The following is my outline of the critical study of the New Testament based upon the following works: Werner Georg Kümmel The New Testament: The History of the Investigation of Its Problems, William Baird, History of New Testament Research 3 volumes, Stephen Neill and Tom Wright, The Interpretation of the New Testament 1861-1986, and Scott McKnight and Grant Osborne, The Face of New Testament Studies: A Survey of Recent Research.

Unit 3

The Greek text of the New Testament was first published in Spain in 1514 in a polyglot edition of the University of Complutum (Alcalà). Two years later in 1516, Desiderius Erasmus (1466-1536) published his edition of the Greek NT. In the years to come, Erasmus’ Greek text gained more prominence than the Complutensian polyglot and, after 1633, became known as the Textus Receptus. Richard Simon (1638-1712) was also an important player in the development of what later became known as Textual Criticism. Simon’s goal was to bring out the necessity of the tradition of the Catholic Church along with the Bible. To prove this thesis, Simon laid undue emphasis on the unreliability of the NT text as seen in the number of variants. In doing so, he unwittingly undermined the scriptures.

About the same time, the Anglican theologian John Mill (1645-1707) embarked on the monumental task of putting together a critical version of the Greek NT. He used the text of Stephen (1550), except for a few places, “whether by accident or design” (per Scrivener), and added a list of the vast number of variants at the bottom of each page. This was a bold step indeed. Mill began the work with a Prolegomena in Latin that laid out valuable information and gave his method in listing the readings. Not everyone was as appreciative of his untiring effort. His work was attacked vehemently by the likes of Daniel Whitby (1638-1725), who represented the old guard against deism. His view could be described as moderate or even progressive for the day with regards to NT scholarship. Nonetheless, he held to a preservationist view of the transmission of the NT text. On the other hand, scholars like Richard Bentley (1662-1742) did come to his rescue. Nonetheless, as Scrivener remarks: “Of the criticism of the New Testament in the hands of John Mill it may be said, that he found the edifice of wood, and left it marble.”

Mill’s work was not without its faults. Bristol notes, “It is true that his collations were not always correct, but the errors were usually in collations made by others rather than in those made by himself. In this early period, at the very beginning of textual criticism of the New Testament, he could not be expected to go far beyond his generation.

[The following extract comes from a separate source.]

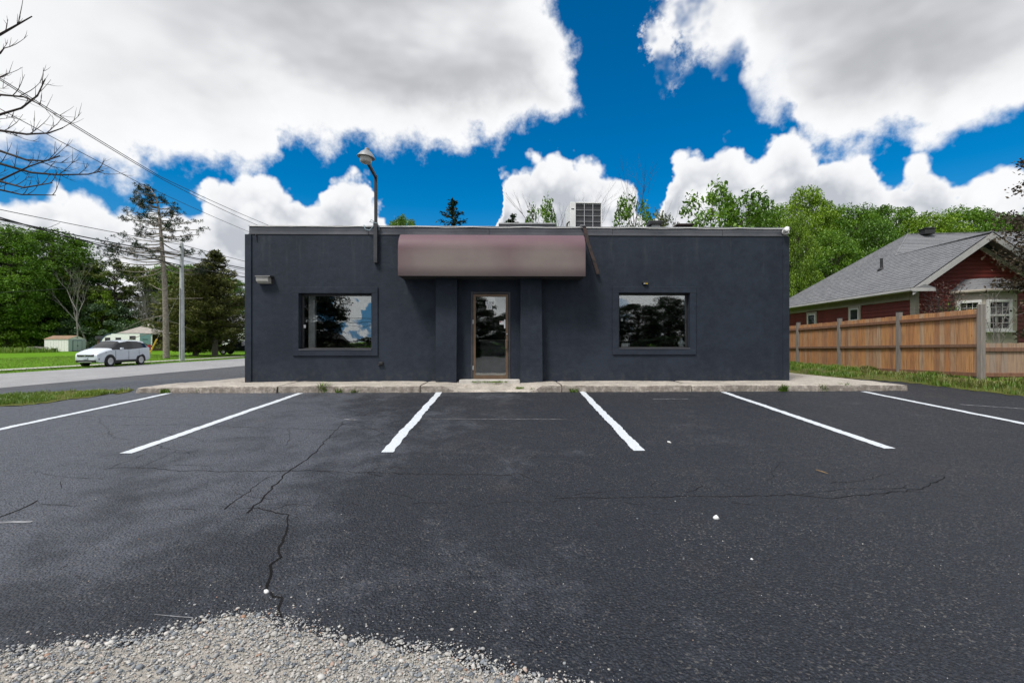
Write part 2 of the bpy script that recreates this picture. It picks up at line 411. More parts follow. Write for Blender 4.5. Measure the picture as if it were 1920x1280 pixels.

Therefore, we must not be surprised that he did not make notes of such things as transpositions of words, homoioteleuta, and itacisms.” (Lyle O. Bristol, “New Testament Textual Criticism in the Eighteenth Century,” in Journal of Biblical Literature, 69 no. 2 (June 1950), 103)

Tregelles affirms the problem with the collations from the early days of the discipline and points out that Mill based his use of the versions on the Latin translations of the versions in Walton’s Polyglot. He rightly remarks: “thus, whenever they are inadequate or inexact, he was betrayed into error.” Furthermore, Mill focused heavily on patristic citations but here as well, they were “often less complete.” Metzger further cautions that: “The Fathers are referred to merely by their names, and only occasionally does Mill provide the title of the patristic treatise in which the citation is preserved.”

Although a monumental attempt no doubt, Mill’s work is not the perfect gauge to measure the number of variants. Fox points out that “there are very numerous corrections of errors both typographical and editorial. J.J. Wetstein in his Greek Testament of 1751 estimates that there were 10,000 errors in Mill, and he is probably right.” If Mill’s data were recorded according to today’s standards and progress in the field, it would be much less spectacular.

Another scholar worthy of mention in the field of textual criticism in this period was Johann Albrecht Bengel (1687-1752). He attempted to regain the confidence in the reliability of the NT text. He was the first scholar to classify the NT Greek manuscripts into families. He also formulated the classical precept: “The most difficult reading should be preferred.” Bengel’s Gnonom (a Commentary on the New Testament) served as a model for combining critical studies along with figures of speech and also devotional applications.  A contemporary of Bengel who also deserves to be mentioned was Johann Jakob Wettstein (1657-1740). He too focused on the variants at the bottom of the page, claiming that many of them were the original text.

Such was the beginning of the discipline that became known as textual criticism of the New Testament.